Second, a system of personal accounts, even though it would mainly be an indirect way for the government to speculate in the stock market, would pay huge brokerage fees. Of course, from Wall Street's point of view that's a benefit, not a cost.

There is, by the way, a precedent for Bush-style privatization. One major reason for Argentina's rapid debt buildup in the 1990's was a pension reform involving a switch to individual accounts - a switch that President Carlos Menem, like President Bush, decided to finance with borrowing rather than taxes. So Mr. Bush intends to emulate a plan that helped set the stage for Argentina's economic crisis.

If Mr. Bush were to say in plain English that his plan to solve our fiscal problems is to borrow trillions, put the money into stocks and hope for the best, everyone would denounce that plan as the height of irresponsibility. The fact that this plan has an elaborate disguise, one that would add considerably to its costs, makes it worse.

And maybe the fact that serious financial experts, the sort qualified to be Treasury secretary, understand all this is the reason why John Snow has just been reappointed.

E-mail: krugman@nytimes.com



To: combjelly who wrote (213107)12/11/2004 1:44:04 PM
From: Road Walker  Respond to of 1575505
 
Even with that, I'm not against private accounts, if the details are handled, and if/when we can afford it. No adding $1Trillion+ to the deficit.

Thanks for the info.

SOCIAL SECURITY AROUND THE WORLD....Airy fairy theorizing is one thing, but how about some concrete data in the great Social Security privatization debate. In particular, how has Social Security privatization fared in other countries that have tried it? After all, the United States isn't the first country to think about doing this. Let's take a peek.

First there's Chile. They implemented privatization a couple of decades ago, and originally the World Bank was enthusiastic. Today, though...not so much. Greg Anrig of the Century Foundation summarizes:

Investment accounts of retirees are much smaller than originally predicted — so low that 41 percent of those eligible to collect pensions continue to work.

The World Bank found that half of the pension contributions of the average Chilean worker who retired in 2000 went to management fees. The brokerage firm CB Capitales...found that the average worker would have done better simply by placing their pension fund contributions in a passbook savings account.

The transition costs of shifting to a privatized system in Chile averaged 6.1 percent of GDP in the 1980s, 4.8 percent in the 1990s, and are expected to average 4.3 percent from 1999 to 2037.

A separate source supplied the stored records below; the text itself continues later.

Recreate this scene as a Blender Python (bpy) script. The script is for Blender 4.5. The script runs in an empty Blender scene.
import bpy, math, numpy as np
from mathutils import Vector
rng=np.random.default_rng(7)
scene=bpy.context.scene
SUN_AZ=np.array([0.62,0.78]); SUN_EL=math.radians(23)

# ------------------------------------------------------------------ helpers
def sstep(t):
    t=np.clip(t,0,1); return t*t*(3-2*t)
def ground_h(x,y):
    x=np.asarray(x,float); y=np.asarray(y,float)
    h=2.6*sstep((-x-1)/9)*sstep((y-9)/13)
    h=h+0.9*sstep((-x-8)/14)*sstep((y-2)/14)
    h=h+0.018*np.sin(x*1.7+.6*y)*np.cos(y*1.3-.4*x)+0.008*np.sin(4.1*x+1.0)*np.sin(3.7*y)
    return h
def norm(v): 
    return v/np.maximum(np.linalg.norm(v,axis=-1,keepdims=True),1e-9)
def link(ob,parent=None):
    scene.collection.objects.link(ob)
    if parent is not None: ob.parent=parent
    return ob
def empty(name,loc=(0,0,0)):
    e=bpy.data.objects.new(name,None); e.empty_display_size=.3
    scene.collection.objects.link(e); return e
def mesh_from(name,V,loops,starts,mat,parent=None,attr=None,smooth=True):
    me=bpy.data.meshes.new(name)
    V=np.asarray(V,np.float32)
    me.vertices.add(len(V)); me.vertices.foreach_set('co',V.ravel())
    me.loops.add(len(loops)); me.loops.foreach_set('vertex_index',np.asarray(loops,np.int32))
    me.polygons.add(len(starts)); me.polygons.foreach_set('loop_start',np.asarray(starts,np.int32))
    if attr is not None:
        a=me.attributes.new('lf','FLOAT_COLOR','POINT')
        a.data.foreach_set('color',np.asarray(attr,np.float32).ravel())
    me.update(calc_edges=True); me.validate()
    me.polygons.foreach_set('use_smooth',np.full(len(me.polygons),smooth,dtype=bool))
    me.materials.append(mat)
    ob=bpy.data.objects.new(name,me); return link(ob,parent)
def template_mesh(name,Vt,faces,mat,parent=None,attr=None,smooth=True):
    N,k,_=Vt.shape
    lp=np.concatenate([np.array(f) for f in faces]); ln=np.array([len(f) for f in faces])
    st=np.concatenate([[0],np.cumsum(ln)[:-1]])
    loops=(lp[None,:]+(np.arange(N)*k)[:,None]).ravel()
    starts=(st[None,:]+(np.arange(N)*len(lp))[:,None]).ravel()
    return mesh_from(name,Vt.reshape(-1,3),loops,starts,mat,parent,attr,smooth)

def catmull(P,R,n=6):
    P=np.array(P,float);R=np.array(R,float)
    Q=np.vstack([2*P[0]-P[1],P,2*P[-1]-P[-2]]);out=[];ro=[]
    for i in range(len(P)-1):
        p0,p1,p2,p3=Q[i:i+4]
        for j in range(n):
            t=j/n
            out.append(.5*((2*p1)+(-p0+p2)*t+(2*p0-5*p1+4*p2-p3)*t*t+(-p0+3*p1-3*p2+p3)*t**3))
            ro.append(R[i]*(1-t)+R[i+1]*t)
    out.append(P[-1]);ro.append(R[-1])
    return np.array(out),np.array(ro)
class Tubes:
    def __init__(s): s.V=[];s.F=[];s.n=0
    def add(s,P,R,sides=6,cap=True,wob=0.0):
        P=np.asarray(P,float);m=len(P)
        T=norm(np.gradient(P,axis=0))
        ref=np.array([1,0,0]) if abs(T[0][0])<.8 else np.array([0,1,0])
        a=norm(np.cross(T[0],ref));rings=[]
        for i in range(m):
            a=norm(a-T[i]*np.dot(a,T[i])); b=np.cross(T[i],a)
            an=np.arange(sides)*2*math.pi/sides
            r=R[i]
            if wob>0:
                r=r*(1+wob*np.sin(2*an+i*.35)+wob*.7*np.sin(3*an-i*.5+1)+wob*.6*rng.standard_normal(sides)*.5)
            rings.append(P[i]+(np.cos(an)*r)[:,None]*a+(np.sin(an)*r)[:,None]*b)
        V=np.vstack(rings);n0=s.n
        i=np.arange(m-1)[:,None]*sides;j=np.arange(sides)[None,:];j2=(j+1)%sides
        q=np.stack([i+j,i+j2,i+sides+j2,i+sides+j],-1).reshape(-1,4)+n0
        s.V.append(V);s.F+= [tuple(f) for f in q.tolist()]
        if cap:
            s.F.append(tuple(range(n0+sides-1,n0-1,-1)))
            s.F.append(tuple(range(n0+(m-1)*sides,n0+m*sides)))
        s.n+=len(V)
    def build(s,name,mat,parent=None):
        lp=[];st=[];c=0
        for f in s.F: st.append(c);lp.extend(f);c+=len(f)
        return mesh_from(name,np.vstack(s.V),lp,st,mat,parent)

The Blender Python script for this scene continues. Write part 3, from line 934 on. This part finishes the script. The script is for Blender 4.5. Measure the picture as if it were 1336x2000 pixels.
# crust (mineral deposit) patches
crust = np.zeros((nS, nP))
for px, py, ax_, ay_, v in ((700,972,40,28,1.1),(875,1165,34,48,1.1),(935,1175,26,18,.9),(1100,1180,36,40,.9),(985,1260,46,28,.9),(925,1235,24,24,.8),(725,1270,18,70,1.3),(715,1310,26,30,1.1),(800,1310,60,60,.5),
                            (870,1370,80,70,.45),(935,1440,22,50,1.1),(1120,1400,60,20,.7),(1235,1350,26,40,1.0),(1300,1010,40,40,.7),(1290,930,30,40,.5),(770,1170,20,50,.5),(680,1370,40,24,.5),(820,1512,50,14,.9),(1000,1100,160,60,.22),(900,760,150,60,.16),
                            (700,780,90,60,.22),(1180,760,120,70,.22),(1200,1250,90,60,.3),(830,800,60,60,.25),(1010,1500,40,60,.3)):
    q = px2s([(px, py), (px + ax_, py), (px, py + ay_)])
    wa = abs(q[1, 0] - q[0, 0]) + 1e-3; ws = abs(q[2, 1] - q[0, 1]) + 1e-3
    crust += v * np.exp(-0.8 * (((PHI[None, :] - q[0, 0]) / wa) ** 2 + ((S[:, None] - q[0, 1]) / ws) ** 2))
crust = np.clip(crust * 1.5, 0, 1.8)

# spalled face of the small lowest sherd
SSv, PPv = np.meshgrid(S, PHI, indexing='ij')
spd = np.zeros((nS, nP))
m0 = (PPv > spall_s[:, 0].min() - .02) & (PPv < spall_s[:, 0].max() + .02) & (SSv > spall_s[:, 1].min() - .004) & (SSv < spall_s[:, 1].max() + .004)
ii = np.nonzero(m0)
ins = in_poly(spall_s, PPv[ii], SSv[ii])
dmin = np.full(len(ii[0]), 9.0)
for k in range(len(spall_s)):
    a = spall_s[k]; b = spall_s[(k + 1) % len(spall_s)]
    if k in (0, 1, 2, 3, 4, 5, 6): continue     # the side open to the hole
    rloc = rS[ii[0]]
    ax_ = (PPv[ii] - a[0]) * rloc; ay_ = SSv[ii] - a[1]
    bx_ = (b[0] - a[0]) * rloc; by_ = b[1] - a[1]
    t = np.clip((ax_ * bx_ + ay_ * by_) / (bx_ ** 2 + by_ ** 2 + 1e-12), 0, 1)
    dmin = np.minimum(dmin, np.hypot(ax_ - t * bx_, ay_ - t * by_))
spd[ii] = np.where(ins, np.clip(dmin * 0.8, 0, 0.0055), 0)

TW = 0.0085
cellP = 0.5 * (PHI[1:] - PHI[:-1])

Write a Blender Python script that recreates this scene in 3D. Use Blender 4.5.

Bummer! Still, maybe that's just Chile. How about results from some nice, progressive, wealthy country instead? How about Sweden?

Sweden implemented a partial privatization back in 2001. Here's what the president of the Swedish Society of Actuaries reports:

General benefit levels have been significantly lowered, future benefits are impossible to forecast, and administrative costs have quadrupled — mostly because of the mutual fund part — to 2.0% of total benefits. (If real investment return is 3% per annum, the amount accumulated after 30 years of regular annual savings will be 22% lower if the cost factor is 2.0% instead of 0.5%.)

....Everyone in the new system is forced to speculate in mutual funds and results in the first years have been disastrous. From March 2000 until March 2003, the Swedish stock market declined by 68%. As of 31st January 2004, 84% of all accounts had lost money, despite the upturn in the market since March 2003.

Aren't you glad that President Bush wants to follow in the footsteps of glorious successes like these?



To: combjelly who wrote (213107)12/11/2004 3:08:41 PM
From: RetiredNow  Respond to of 1575505
 
The guy who wrote that article is using very selective statistics to prove his point. First off, he uses a hypothetical real market return of 3%, which is ludicrous. The S&P has average over 10% per year during its very long history and most economists forecast it will average 7-8% over the next two decades. Second, the gov't return on our social security benefits average 2%. So that is substantially lower than a market return. After the cost of inflation, gov't returns are negative, whereas market returns are still fairly healthy.

I hope Bush can pass this privatization thing, because if he can't, then all of us who know anything about finance will be pissed off for the rest of our days.